Truck and trailer brake issues sparks ATA warning


Move to require that activating park brake on a truck activates the spring brakes on connected trailers

Truck and trailer brake issues sparks ATA warning
Truck and trailer brake issues sparks ATA warning
November 25, 2013

A string of incidents involving truck and trailer brakes has prompted an Australian Trucking Association (ATA) alert and is likely to see an Australian design rule (ADR)
change.

Trucking operators should only purchase vehicles where applying the park brake activates the spring brakes on connected trailers, ATA National Policy Manager David Coonan (pictured) says.

The ATA is working with the Department of Infrastructure and Regional Development to propose amending ADR35 to require that activating the park brake on a truck activates the spring brakes on its connected trailers.

Trucking operators should consider fitting driver door interlocks that sound an alarm if the door is opened when the transmission is in neutral and the park brake is not applied, it says.

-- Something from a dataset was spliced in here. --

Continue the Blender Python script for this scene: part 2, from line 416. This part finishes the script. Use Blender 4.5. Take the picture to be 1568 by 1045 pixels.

The prime movers involved in the incidents included a Japanese 4x2 prime mover and a European 6x4 prime mover rated for B-doubles.

Coonan says the incidents show there were problems with trucks and prime movers that were deemed to comply with the Australian heavy vehicle design rules because they met European standards.

"The problem is that applying the park brake in some trucks and prime movers that comply with the European brake standard will only apply service air to the brakes on its connected trailers rather than dumping release air to apply the spring brakes," he adds.

"It is unsafe to park a trailer on air, because its brakes would release if the air leaked out of its service system. Its brakes could also release if a driver disconnected the air hoses in the wrong order."